About Trayvon and George

To my friends and family on Facebook who keep posting stuff to me on how George Zimmerman was innocent, Trayvon Martin was a thug, and that you also cannot understand why Black people are so upset over the loss of life of some kid in Florida.

You’re not listening. You’re not listening to the people across the nation who have had this experience, multiple times, in their lives and the lives of their families and friends. You’re not listening to the mothers and fathers who do not know, day to day, whether their kids leaving for school in the morning will make it back home without harm.

You’re not listening to the people who keep telling you stories about how they are stopped and frisked and halted and harassed and jailed and convicted at rates far beyond their population ratio in these United States—even though actual crime rates for their population is below that of the majority whites.

You’re not listening to well-known TV and movie stars, members of the armed services, retired and active, professional athletes, entrepreneurs, doctors, lawyers, ministers, mothers, healers, who are under suspicion every single day of their lives when they enter “our world.”

You do not know what it is like to not have someone meet your eyes on a bus, to not have someone want to sit next to you on a bus, to be ignored in restaurants and when calling for service.

You’re not listening to their continual tales of “it’s not right when this happens,” and you’re not seeing their disappointment and even anger when their stories are ignored, again, because it’s not interesting to you or doesn’t matter to you.

We have a prison population of Black people in America that is larger, by percentage, than that of South Africa during the worst period of apartheid. We have a situation where horrendously large numbers of African Americans are incarcerated, at huge expense, in invisible prisons. We have an unseen Black middle class trying to say to us “We are normal people, just like you”—and we have the ugly assumption that Black people are all criminals and thugs and welfare queens, lazy and ungrateful robbers of “our” hard-earned prosperity.

They have been trying to tell you, for decades, what it’s like to be an American only by proxy, and only when it’s convenient. We will tax them and control them and jail them, but we will not let them alone to live as they would, without our approval or judgment. Simply to live as they will.

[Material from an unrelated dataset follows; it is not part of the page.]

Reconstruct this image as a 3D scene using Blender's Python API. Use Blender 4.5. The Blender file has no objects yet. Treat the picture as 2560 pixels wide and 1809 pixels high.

Recently our government—the government of us and them, but of “We the People”—declared that voting restrictions in areas historically known for suppressing Black voters are no longer needed, because–well, because. And almost immediately conservative legislatures rushed to roll back their own laws protecting voters’ rights, to enforce voting restrictions which will result in voter disenfranchisement. Of your fellow American citizens. And they tell you this, but you don’t listen.

Now we have a horrendous trial in Florida of a man who killed a sixteen-year-old kid. Admitted by his own words. And whether you think the trial was just or not, the outcome is that the community in America which identifies with Trayvon is trying to tell you just how crushing this is, to again be marginalized and dismissed, to hear again the gleeful voices that once again a man got away with murdering a Black kid.

You know, it’s not that you are right about George Zimmerman, and you need to correct people to tell them that George Zimmerman is innocent and Trayvon should have done—something—to avoid the confrontation.

At this point, you know what would help? If you would just shut up. Stop telling us how glad you are Zimmerman got off. Stop telling us that Trayvon deserved to be killed. Stop telling us how white people have problems, too. Stop telling us how hard you have, how someone you know told you of someone who didn’t get into school because a Black man or Hispanic woman got Affirmative Action. Stop talking about how resentful you are that lazy Black mothers on food stamps and welfare are taking YOUR MONEY, especially when you have NEVER said anything about corporate welfare or farm subsidies or oil depletion allowances—things which cost billions in tax revenue.

It’s especially galling when you say these awful things about people you don’t know, living lives you don’t understand, and then tell us how “Christian” you are, how wonderful your church is, how much you love your worship of the living God.

The people I know and interact with, who hear what you say, but never are heard by you, are tired and sad and angry.

Right now, if you want to show your good faith that these people are Americans, are citizens, are people, it would be good if you took this time to listen. Turn off your crazy radio and TV. Stop reading your paranoid websites. Stop listening to crazy men whipping up your fears about scary Black and Brown people.

I’m not really asking you to change. Really. I’m just asking you to listen. Show those people that you don’t understand and don’t value that you are making the effort to listen.

It would go so much farther with them—with us, really—if you could just do that.